Italy wants the safety of her boundaries and her coasts, and she wants to secure herself against new aggressions. Italy wants to deliver from long-standing martyrdom populations of Italian race and language that have been persecuted implacably, and are nevertheless prouder than ever of their Italian nationality. But Italy has not been and will never be an element of discord in Europe, and as she willed her own free national existence at the cost of any sacrifice, so she will contribute with all her strength to the free existence and development of other nations.

By increasing the ruthlessness of submarine warfare and thus rendering navigation unsafe and dangerous, our enemies hope to win the war by increasing misery and suffering. They hope that our powerful ally, Great Britain, will lack food; that France will lack food and men, and that Italy will lack especially food, and that which is more important, coal for the war, for industries, and for railways. The problem of shipping is for all of us the greatest problem of the

war.

With our united efforts we shall vanquish all these difficulties, and that which the force of arms, secretly prepared and unexpectedly employed, was not able to accomplish, will not be accomplished by disloyal means on land and water. We shall triumph over all these difficulties if we continue our efforts in brotherly agreement, united by the great duty which we now have voluntarily taken upon us for a cause which is superior to all worldly interests, and which partakes of an almost divine nobility.

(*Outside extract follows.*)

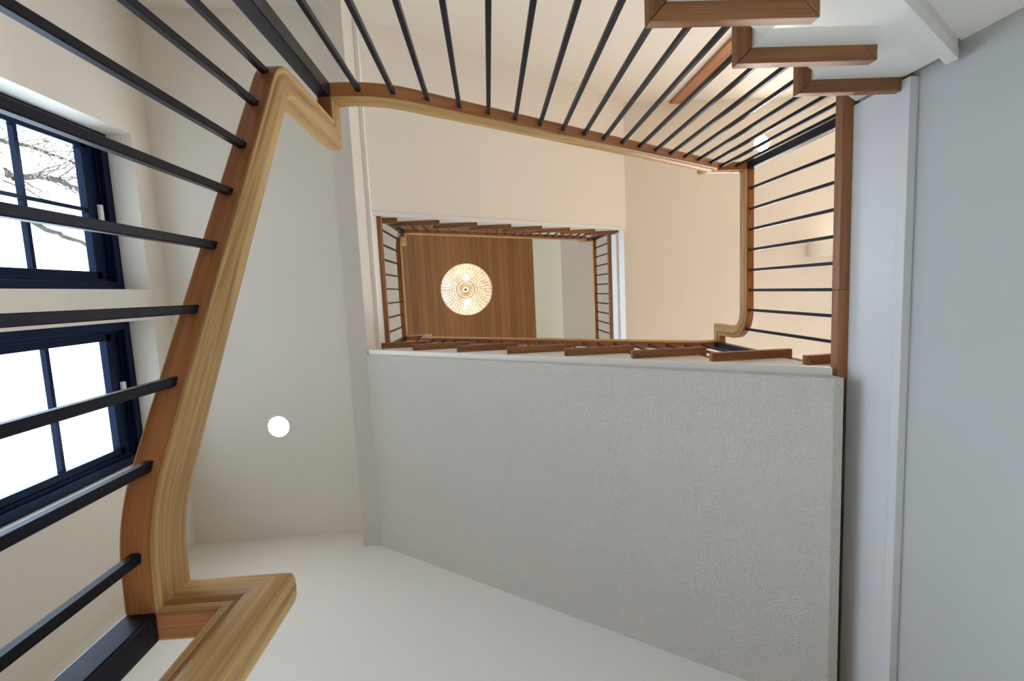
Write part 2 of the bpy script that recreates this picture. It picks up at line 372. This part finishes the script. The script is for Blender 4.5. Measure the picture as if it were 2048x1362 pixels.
# ------------------------------------------------------------------ stair flights
def flight(label, nose0, s, run, z0, n, y_out, y_str, y_wall, bead_off, soffit=None, x_end=None, foot=None):
    """nose0: x of the lowest nosing; s=+1 rises towards +X, -1 towards -X; z0: level the flight starts from"""
    t = thing('stair_flight', label, 'stair flight', (nose0, (y_str + y_wall) / 2, z0))
    sy = 1 if y_wall > y_str else -1
    zt = lambda k: z0 + r * (k + 1)
    nx = lambda k: nose0 + s * run * k
    for k in range(n):
        a, z = nx(k), zt(k); w = .045; L_ = .33
        X = lambda d: a + s * d
        Y = lambda d: y_out + sy * d
        bt = MB(); back = run + OV - .002
        bt.poly([(X(0), Y(.0008)), (X(w), Y(w + .0006)), (X(back), Y(w + .0006)), (X(back), y_wall - sy * .002), (X(0), y_wall - sy * .002)], 'z', z - TH, z, 'y')
        bt.build('tread', M['tread'], t, bevel=.0015)
        br = MB(); br.poly([(X(.0008), Y(0)), (X(L_ - .0005), Y(0)), (X(L_ - w), Y(w)), (X(w), Y(w))], 'z', z - TH - .001, z + .0003, 'x')
        br.poly([(X(L_), Y(.0005)), (X(L_), Y(.034)), (X(L_ - w + .013), Y(.034)), (X(L_ - w + .013), Y(.034))][:3] if False else
                [(X(L_), Y(.0008)), (X(L_), Y(OV)), (X(L_ - OV + .001), Y(OV))], 'z', z - TH - .001, z + .0003, 'y')
        br.build('return_nosing', M['tread'], t, bevel=.0012)
        rx = X(OV)
        zl = z0 + r * k + .0005 if k else z0 + .0005
        bx(rx, rx + s * .018, y_str + sy * .0203, y_wall - sy * .002, zl, z - TH - .002).build('riser', M['riser'], t)
    bx(nx(n) + s * OV, nx(n) + s * (OV + .008), y_str + sy * .0203, y_wall - sy * .002, zt(n - 1) + .0005, zt(n) - TH - .007).build('riser', M['riser'], t)
    # cut stringer on the well side (saw-tooth top, sloping foot)
    sl = s * r / run; zn = lambda x: z0 + r + sl * (x - nose0)          # nosing line
    lo = lambda x: zn(x) - bead_off
    top = []
    for k in range(n):
        top += [(nx(k) + s * OV, (zt(k - 1) if k else z0) - (0 if k else 0) - TH * (1 if k else 0)), (nx(k) + s * OV, zt(k) - TH)]
    xe = nx(n) + s * OV if x_end is None else x_end
    top.append((xe, zt(n - 1) - TH))
    xs = top[0][0]
    bs = MB(); poly = top + [(xe, lo(xe)), (foot, lo(foot)), (foot, z0), (xs, z0)]; xs = foot
    clean = [poly[0]]
    for p in poly[1:]:
        if abs(p[0] - clean[-1][0]) + abs(p[1] - clean[-1][1]) > 1e-4: clean.append(p)
    bs.poly(clean, 'y', y_str, y_str + sy * .02)
    bs.build('stringer', M['trim'], t)
    bb = MB(); q = y_str - sy * .024
    bb.poly([(xs, lo(xs)), (xe, lo(xe)), (xe, lo(xe) - .032), (xs, lo(xs) - .032)], 'y', q, y_str + sy * .001)
    bb.poly([(xs, lo(xs) + .003), (xe, lo(xe) + .003), (xe, lo(xe) - .001), (xs, lo(xs) - .001)], 'y', q + sy * .010, y_str + sy * .001)
    bb.build('bead_moulding', M['trim'], t)
    if soffit:
        b = MB(); b.poly(soffit, 'y', y_str + sy * .0005, y_wall)
        b.build('sloping_soffit', M['wall_tex'] if y_wall > 0 else M['wall'], t)
    return t, nx, zt
tC, tDk, tB_ = .2663, .2663, .2656
# C: rises right-to-left along the back wall, from F1 to the intermediate landing
sC = lambda x: 2.735 - .7365 * (x + .68)
flight('long flight with the rough textured soffit, rising right to left across the middle', 1.1408 + .33, -1, tC, F1, 8, .286, YC, YB, .455,
       soffit=[(-.70, sC(-.70)), (1.060, sC(1.060)), (1.092, sC(1.060)), (1.092, 1.62), (-.70, sC(-.70) + .22)], x_end=-.70, foot=1.094)
# D: rises left-to-right to the top hall
sD = lambda x: 3.484 + .717 * (x + .063)
flight('highest flight with smooth cream soffit, rising left to right towards the plank ceiling', -.926, 1, tDk, LV, 8, -.490, YD, YF, .455,
       soffit=[(-.689, sD(-.689)), (1.262, sD(1.262)), (1.262, 4.60), (1.0, 4.62), (-.689, sD(-.689) + .12)], x_end=1.262, foot=-.70)
# B: upper right, rises left-to-right to F1
flight('near flight at the upper right with open wooden tread ends', .856 - 5 * tB_, 1, tB_, MV, 6, -.489, YD, YF, .355,
       soffit=[(-.47, zb(-.47)), (1.145, zb(1.145)), (1.145, 1.50), (-.47, zb(-.47) + .2)], x_end=1.145, foot=-.412)
# A: three risers beside the window wall, mostly out of frame
t = thing('stair_flight', 'short three-riser flight below the nearest handrail', 'stair flight', (-.46, .1, M2))
for k, yy in enumerate((.16, -.105)):
    bx(XL0, -.40, yy - .30, yy, M2 + r * (k + 1) - TH, M2 + r * (k + 1), grain='x').build('tread', M['tread'], t, bevel=.0015)
for k, yy in enumerate((.13, -.135, -.365)):
    bx(XL0, -.43, yy - .018 if k < 2 else yy, yy if k < 2 else yy + .018, M2 + r * k, M2 + r * (k + 1) - TH - .0005).build('riser', M['riser'], t)

# ------------------------------------------------------------------ railings
HALF = [(0, 0), (.0178, 0), (.0196, .0009), (.0204, .0026), (.0204, .0088), (.0194, .0106), (.0170, .0115), (.0165, .0129), (.0172, .0145), (.0202, .0172), (.0235, .0233),
        (.0258, .0310), (.0267, .0400), (.0265, .0485), (.0248, .0560), (.0205, .0616), (.0120, .0640), (0, .0643)]
PROF = [(a, c) for a, c in HALF] + [(-a, c) for a, c in HALF[-2:0:-1]]
def fillet(pts, rad):
    """polyline with rounded corners: returns [(point, is_smooth_joint)]"""
    P = [Vector(p) for p in pts]; out = [P[0]]
    for i in range(1, len(P) - 1):
        if not rad.get(i): out.append(P[i]); continue
        a = (P[i - 1] - P[i]).normalized(); c = (P[i + 1] - P[i]).normalized()
        ang = a.angle(c); tl = rad[i] / math.tan(ang / 2)
        cen = P[i] + (a + c).normalized() * (rad[i] / math.sin(ang / 2))
        p0 = P[i] + a * tl; p1 = P[i] + c * tl; v0 = p0 - cen; v1 = p1 - cen; n = 14
        tot = v0.angle(v1)
        for k in range(n + 1):
            f = k / n; out.append(cen + (v0 * math.sin((1 - f) * tot) + v1 * math.sin(f * tot)) / math.sin(tot))
    out.append(P[-1]); return out
FIL = [(.0166, .0005), (.0166, -.0010), (-.0166, -.0010), (-.0166, .0005)]
def sweep(pts, ups, n0=None, n1=None, PROF=PROF):
    """profile swept along pts; ups[i] is the up vector of segment i; n0/n1: normals of the end cutting planes"""
    b = MB(); P = [Vector(p) for p in pts]; n = len(P)
    D = [(P[i + 1] - P[i]).normalized() for i in range(n - 1)]
    acc = 0.0; per = [0.0]
    for j in range(len(PROF)):
        q0, q1 = PROF[j], PROF[(j + 1) % len(PROF)]; per.append(per[-1] + math.hypot(q1[0] - q0[0], q1[1] - q0[1]))
    rings = []
    for i in range(n):
        if i == 0: nn = Vector(n0) if n0 else D[0]; d, u = D[0], Vector(ups[0])
        elif i == n - 1: nn = Vector(n1) if n1 else D[-1]; d, u = D[-1], Vector(ups[-1])
        else: nn = (D[i - 1] + D[i]); d, u = D[i - 1], Vector(ups[i - 1])
        nn = nn.normalized(); sd = d.cross(u)
        ring = []
        for a, c in PROF:
            q = sd * a + u * c; q = q - d * (q.dot(nn) / d.dot(nn)); ring.append(P[i] + q)
        rings.append(ring)
    for i in range(n - 1):
        L_ = (P[i + 1] - P[i]).length; m = len(PROF)
        for j in range(m):
            k = (j + 1) % m
            b.face([rings[i][j], rings[i][k], rings[i + 1][k], rings[i + 1][j]], [(acc, per[j]), (acc, per[j + 1]), (acc + L_, per[j + 1]), (acc + L_, per[j])])
        acc += L_
    b.face(rings[0][::-1], [(q[1], q[0]) for q in PROF][::-1]); b.face(rings[-1], [(q[1], q[0]) for q in PROF])
    return b
def ups_for(pts):
    out = []; hl = None
    P = [Vector(p) for p in pts]
    hs = []
    for i in range(len(P) - 1):
        d = (P[i + 1] - P[i]).normalized(); h = Vector((d.x, d.y, 0))
        hs.append(h.normalized() if h.length > .02 else None)
    for i, h in enumerate(hs):
        if h is None:
            j = next((k for k in range(i - 1, -1, -1) if hs[k] is not None), None)
            if j is None: j = next(k for k in range(i + 1, len(hs)) if hs[k] is not None)
            hs[i] = hs[j]
    for i in range(len(P) - 1):
        d = (P[i + 1] - P[i]).normalized(); h = hs[i]; s_ = h.cross(Vector((0, 0, 1)))
        out.append(s_.cross(d).normalized())
    return out
def rail(pts, rad, parent, n0=None, n1=None, name='handrail'):
    Q = fillet(pts, rad)
    o = sweep(Q, ups_for(Q), n0, n1).build(name, M['rail'], parent, smooth=32)
    f_ = sweep(Q, ups_for(Q), n0, n1, FIL).build('underside_strip', M['fillet'], o)
    f_['label'] = 'redder flat strip under the handrail'
    return o, Q
def height(Q, axis, c):
    """underside height of the rail above plan coordinate c"""
    best = None
    for i in range(len(Q) - 1):
        a, b_ = Q[i][axis], Q[i + 1][axis]
        if abs(a - b_) > 1e-6 and min(a, b_) - 1e-6 <= c <= max(a, b_) + 1e-6:
            z = Q[i].z + (Q[i + 1].z - Q[i].z) * (c - a) / (b_ - a)
            if best is None or z < best: best = z
    return best
BW = .0127 / 2
bal_cache = {}
def baluster(x, y, z0, z1, parent, shoe=False):
    c = .0014; b = MB()
    b.poly([(x - BW + c, y - BW), (x + BW - c, y - BW), (x + BW, y - BW + c), (x + BW, y + BW - c), (x + BW - c, y + BW), (x - BW + c, y + BW), (x - BW, y + BW - c), (x - BW, y - BW + c)], 'z', z0, z1 + .005, 'z')
    return b.build('baluster', M['black'], parent)
def newel(x, y, z0, z1, parent, w=.0185):
    b = MB(); b.box(x - w, x + w, y - w, y + w, z0, z1, grain='z'); return b.build('newel_post', M['black'], parent, bevel=.003)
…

The mission of which I have the honor to be the head and in which there are representatives of the Senate of the kingdom, of the Chamber of Deputies, and members of the Government, desires to express through me the liveliest sympathy to the representatives of the American people.

The mission was officially received by the House of Representatives June 2 and the Prince delivered an address expressing warmest appreciation of America's entry into the war, which gave an

assurance of victory. An address was also delivered by Senator Marconi. The mission was hospitably entertained in various cities.

State of Italian Finances

A résumé of the Italian financial condition before the United States entered the war and granted a loan of $100,000,000 to the Government at Rome showed that Italy had spent up to Dec. 31, 1916, $2,783,075,040 for the War Department and $156,198,335 for the Navy. For the departments of Commerce, Agriculture, Transportation, Colonies, Interior, and Treasury the expenditures amounted in the same period to $3,200,000,000.

Comparing the future expenditures and the income of the nation, it was calculated that the income would be about. $80,000,000 larger than the expenditures. This result was attained by sound financing, together with the imposition at that time of new taxes. The total loans raised by Italy up to June 15, 1917, during the war is about $3,000,000,000, chiefly at 5 and 51⁄2 per cent.

Viterio Scialoia, a member of the Italian Chamber, in an address to the American people delivered at Rome June 7, expressed the warmest appreciation of the reception given the mission by the American people, closing with these words:

The alliance between Italy and America will lead to new and greater commercial relations, new sympathy in spirit and in common political actions with a view to realization of conditions of liberty for the peoples who still suffer from the violence imposed upon heir nations by tyrannical Governments, such as Austria, or from violent conquest, such as the conquests of Germany. All this will be a solid basis for the relations of the future, which can never be shaken, as it is impossible to see how even the slightest of differences could arise.